岸田政権は少子化対策の議論をいよいよ本格化させるようです。
年度内国会は予算を通すのが最大の目標なので、まずはそれはこなしたところで、次のターゲットポイントは来年度予算作成の前提になる、6月にまとめられるいわゆる「骨太の方針」です。
「骨太の方針」とは、政府の経済財政に関する基本方針のことで、正式名称は「経済財政運営と改革の基本方針」です。
しかしこれだと長くて分かりにくいので、通称として「骨太の方針」と呼ばれています。
その「骨太の方針」を議論して決定してゆくのは国会ではなく、背負の経済財政諮問会議で、ここで決議され改革の方向性が示されます。
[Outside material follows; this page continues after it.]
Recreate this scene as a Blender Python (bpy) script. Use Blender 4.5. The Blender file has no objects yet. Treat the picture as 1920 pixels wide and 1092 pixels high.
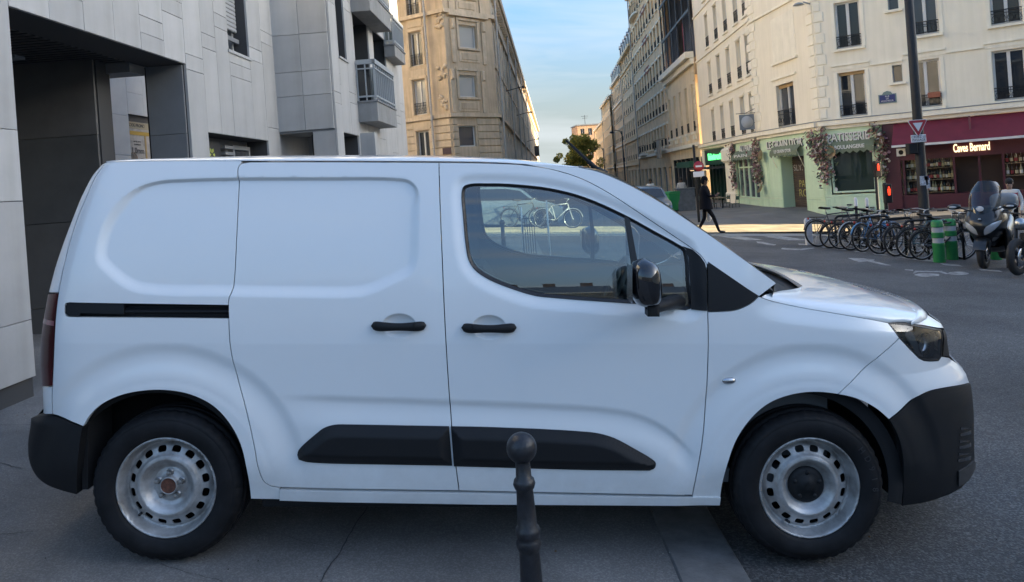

これがなかったときは、省庁が政策の方向性や予算を持ち寄って、それを財務省が調整するというようなやり方だったのですが、それを官邸が各省庁の利害を超えたところで日本のあるべき姿を議論しています。
議論の中身は官邸のホームページで割とすぐに公開されるので決して密室の議論ではありません。
観たければ誰でも観られます。
そこで、この骨太の方針に少子化対策をどのように盛り込むかが大きな焦点になっています。
マスコミはすぐにお金をどのようなことに使うかという歳出の政策面にばかり注目しますが、少子化対策・子育てを含めて社会保障のプロたちは、社会保障とは基本的には財源をどうするかの問題だ、と言うことが分かっています。
しかしマスコミは、どんな政策が行われてどれくらい予算をつけようとしているかとか、それは効果があるのか、といったところにばかり注目をする一方、財源の話になると「国民の負担が増大する」と一蹴して反対の論調にしかなりません。
昨今財源問題の観測気球として挙げられているのが、「社会保険による少子化対策」ということです。
本来国民に負担をお願いして財源を確保するならばその王道は増税なのですが、日本と言う国はとにかく増税を蛇蝎のごとく嫌います。
増税をすると政権が一つ吹っ飛ぶほどの拒否反応を示すので、本当にそれを行おうとするときはかなり慎重にアプローチします。
それに対して社会保険では多くのサラリーマンが天引きで負担しているのでその重さが分かりにくいということがあって、拒否感がより低いという、現実的な側面があります。
社会保険で、と言っていますが、正しくは社会保険の制度を使った形での国民負担、という方が良いように思います。
それは今のような年金や健康保険のような形では企業に勤めるサラリーマンが負担するということのように見えますが、これからやろうとしている少子化対策のための社会保険システムとなると、まず受益者を誰だと想定して負担を求めるのか、という議論から始まることになります。
そうなると子供が将来増えることの恩恵を受けるのはサラリーマンだけではないわけで、受益と負担の関係を整理しなくてはいけません。
そういう意味でも、国民全体が負担して国民全体が少子化対策の恩恵を受けるという事から言うと、本来は消費税なりを上げるのも止む無し、とするのが王道です。
しかしそういう正論を言って嫌われたい人は少ないわけで、財源論は反対の人の声しか聞こえてこないというわけです。
今の経済が苦しいと言われれば、いつだってそれなりに苦しいことはあったわけで、そうやって問題を先送りしてきたツケが少子化と言う形で表れていることを思えば、そろそろ日本国民も本気で議論して行動に移さないといけない時が近づいているように思います。
子孫の世代に付け回しするのはもう恥ずかしいと思います。